José Rezende - Mahar disse...

"Blog recém criado e feito por você Mahar, está nos meus favoritos. O artigo que gerou para O Globo e essa postagem mostra muito esse lado do Toni e a essência da nossa decisão de produzir essa pequena série Biotto. O Toni naquela sua simplicidade e linguajar,que você sabe, tem essa capacidade visível e mãos mágicas de um grande artista. Outro aspecto:faz tudo desmontável e já sabendo onde serão as fixações no chassis. Que privilégio estar convivendo com essa pessoa ao longo dos últimos anos. Mesmo eu estabelecendo parâmetros e referências fui aprendendo a respeitar seu ritmo,deixando espaço para que os volumes e equilíbrio do conjunto fiquem por sua conta. Como conversamos longamente aqui em P.Fundo, apenas esses carros de característica italiana permitem esse tipo de trabalho exclusivo;com tolerância e aceitação crescente a nível internacional. Veja o caso da Argentina que já tem uns 7 encarroçadores em aluminio praticamente a nível empresarial. Graças a deus nós temos o "nosso"Toni Bianco! que está nos propiciando mais essas obras de arte para serem eternizadas."

PAULO TREVISAN

Eugenia Kos disse...
Este comentário foi removido pelo autor.
Eugenia Kos disse...

Voce estava inspirado mesmo! Essa história emocionante podia até se tornar um filme! Vou reforçar o pedido do Nikollas: conta mais, conta...
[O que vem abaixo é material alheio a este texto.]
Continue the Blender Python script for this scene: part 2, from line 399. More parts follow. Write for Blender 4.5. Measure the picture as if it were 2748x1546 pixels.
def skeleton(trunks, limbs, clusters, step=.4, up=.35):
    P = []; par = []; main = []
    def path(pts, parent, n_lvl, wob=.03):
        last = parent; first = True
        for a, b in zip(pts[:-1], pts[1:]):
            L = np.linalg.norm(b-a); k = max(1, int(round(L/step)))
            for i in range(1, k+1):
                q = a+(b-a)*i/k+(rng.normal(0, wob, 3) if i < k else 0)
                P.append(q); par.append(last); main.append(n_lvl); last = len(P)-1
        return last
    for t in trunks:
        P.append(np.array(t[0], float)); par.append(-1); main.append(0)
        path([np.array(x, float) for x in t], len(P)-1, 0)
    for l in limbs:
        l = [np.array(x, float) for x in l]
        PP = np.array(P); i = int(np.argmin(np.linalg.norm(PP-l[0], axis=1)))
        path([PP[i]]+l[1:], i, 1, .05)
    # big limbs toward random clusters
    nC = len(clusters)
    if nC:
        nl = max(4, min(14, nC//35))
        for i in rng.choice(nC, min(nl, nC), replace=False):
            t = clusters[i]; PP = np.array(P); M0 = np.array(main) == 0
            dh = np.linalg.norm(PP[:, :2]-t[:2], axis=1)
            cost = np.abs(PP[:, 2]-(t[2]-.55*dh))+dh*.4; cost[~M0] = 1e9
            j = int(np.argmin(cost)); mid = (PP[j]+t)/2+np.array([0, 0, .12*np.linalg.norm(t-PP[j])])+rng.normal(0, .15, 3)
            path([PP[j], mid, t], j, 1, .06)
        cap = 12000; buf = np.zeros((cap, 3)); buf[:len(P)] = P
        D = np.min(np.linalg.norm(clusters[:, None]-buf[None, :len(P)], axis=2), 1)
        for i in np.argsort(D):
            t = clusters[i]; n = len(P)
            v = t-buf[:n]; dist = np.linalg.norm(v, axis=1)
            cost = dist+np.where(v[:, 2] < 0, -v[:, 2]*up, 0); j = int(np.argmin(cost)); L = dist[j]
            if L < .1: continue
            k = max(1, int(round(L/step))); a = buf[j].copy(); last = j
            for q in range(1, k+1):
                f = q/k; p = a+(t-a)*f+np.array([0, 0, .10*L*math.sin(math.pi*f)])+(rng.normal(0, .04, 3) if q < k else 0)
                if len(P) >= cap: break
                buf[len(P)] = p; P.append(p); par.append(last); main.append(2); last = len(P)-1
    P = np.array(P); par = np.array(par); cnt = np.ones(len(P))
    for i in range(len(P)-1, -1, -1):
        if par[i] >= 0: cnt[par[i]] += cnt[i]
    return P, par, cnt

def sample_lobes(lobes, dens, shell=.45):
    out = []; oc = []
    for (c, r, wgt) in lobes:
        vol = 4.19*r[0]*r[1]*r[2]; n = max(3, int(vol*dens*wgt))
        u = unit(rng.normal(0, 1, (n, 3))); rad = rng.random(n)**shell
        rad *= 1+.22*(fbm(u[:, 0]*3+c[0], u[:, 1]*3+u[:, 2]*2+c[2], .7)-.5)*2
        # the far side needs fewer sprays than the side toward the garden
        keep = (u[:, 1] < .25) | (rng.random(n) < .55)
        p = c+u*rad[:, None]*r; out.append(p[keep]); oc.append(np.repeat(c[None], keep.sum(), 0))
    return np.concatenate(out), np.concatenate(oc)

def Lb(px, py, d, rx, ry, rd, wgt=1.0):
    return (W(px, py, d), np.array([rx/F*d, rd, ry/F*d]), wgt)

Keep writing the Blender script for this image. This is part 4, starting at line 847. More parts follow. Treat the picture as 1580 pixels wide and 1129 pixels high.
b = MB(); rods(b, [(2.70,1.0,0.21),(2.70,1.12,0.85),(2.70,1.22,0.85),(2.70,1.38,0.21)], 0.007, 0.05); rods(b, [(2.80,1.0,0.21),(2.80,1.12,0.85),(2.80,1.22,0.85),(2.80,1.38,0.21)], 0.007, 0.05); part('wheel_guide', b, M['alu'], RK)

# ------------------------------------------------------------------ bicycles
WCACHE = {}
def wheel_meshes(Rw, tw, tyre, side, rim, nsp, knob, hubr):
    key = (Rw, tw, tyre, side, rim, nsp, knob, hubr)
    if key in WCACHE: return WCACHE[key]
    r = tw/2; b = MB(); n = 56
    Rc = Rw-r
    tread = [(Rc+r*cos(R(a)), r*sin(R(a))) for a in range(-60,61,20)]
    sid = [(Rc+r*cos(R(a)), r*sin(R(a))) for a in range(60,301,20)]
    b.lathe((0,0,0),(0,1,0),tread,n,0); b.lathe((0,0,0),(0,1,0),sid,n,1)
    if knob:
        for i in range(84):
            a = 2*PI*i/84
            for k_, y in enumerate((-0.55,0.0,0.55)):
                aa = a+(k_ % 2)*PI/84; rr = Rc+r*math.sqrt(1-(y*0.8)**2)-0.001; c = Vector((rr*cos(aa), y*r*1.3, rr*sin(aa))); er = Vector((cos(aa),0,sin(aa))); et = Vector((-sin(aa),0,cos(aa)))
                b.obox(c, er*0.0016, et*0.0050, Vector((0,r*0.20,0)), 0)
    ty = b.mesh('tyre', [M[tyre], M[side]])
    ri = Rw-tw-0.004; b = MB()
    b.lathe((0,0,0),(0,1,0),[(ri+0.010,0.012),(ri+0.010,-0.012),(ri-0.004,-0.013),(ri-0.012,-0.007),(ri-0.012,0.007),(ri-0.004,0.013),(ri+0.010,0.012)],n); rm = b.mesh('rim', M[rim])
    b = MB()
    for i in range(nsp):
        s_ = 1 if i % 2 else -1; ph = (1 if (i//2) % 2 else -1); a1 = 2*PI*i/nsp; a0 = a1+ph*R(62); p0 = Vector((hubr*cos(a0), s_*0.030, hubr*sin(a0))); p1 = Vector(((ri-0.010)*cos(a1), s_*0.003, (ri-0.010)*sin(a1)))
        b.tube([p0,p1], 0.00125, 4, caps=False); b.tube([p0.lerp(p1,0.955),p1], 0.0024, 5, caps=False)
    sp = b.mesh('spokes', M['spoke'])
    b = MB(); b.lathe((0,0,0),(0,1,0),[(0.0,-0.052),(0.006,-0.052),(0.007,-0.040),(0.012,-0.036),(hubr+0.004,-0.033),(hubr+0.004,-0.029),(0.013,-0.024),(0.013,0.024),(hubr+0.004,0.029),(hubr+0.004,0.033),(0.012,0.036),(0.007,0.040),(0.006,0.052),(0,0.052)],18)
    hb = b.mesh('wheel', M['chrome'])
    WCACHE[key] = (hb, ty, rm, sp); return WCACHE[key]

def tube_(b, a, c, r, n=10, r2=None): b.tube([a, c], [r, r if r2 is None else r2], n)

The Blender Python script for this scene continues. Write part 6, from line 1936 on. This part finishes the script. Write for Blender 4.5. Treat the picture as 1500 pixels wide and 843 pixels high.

Mário César Buzian disse...

Sensacional !!!
E que orgulho de saber que o Toni ainda produz essas maravilhas de encher os olhos !!!
Mestre Mahar,que texto sensacional...
Reforçando os pedidos acima, conta mais !!!

F250GTO disse...

Il vero capo lavoro.
Eu tive o prazer de ver o Cisitalia Berlinetta ainda sem pintura na famosa garagem do Toni.
É impressionante a intimidade do Toni com as chapas de aluminio, as ferramentas especiais que ele usa e ainda dá uma aula sobre a espessura das chapas que ele utiliza.
Tudo isso com toda a simplicidade e humildade citada pelo Portuga.
E o maravilhoso resultado está nessa espetacular matéria.
Toni Bianco sim, é o cara!
Parabens pelo delicioso post, Mahar.
Romeu.

Anderson disse...

Excelente texto e como é bom apreciar obras de arte.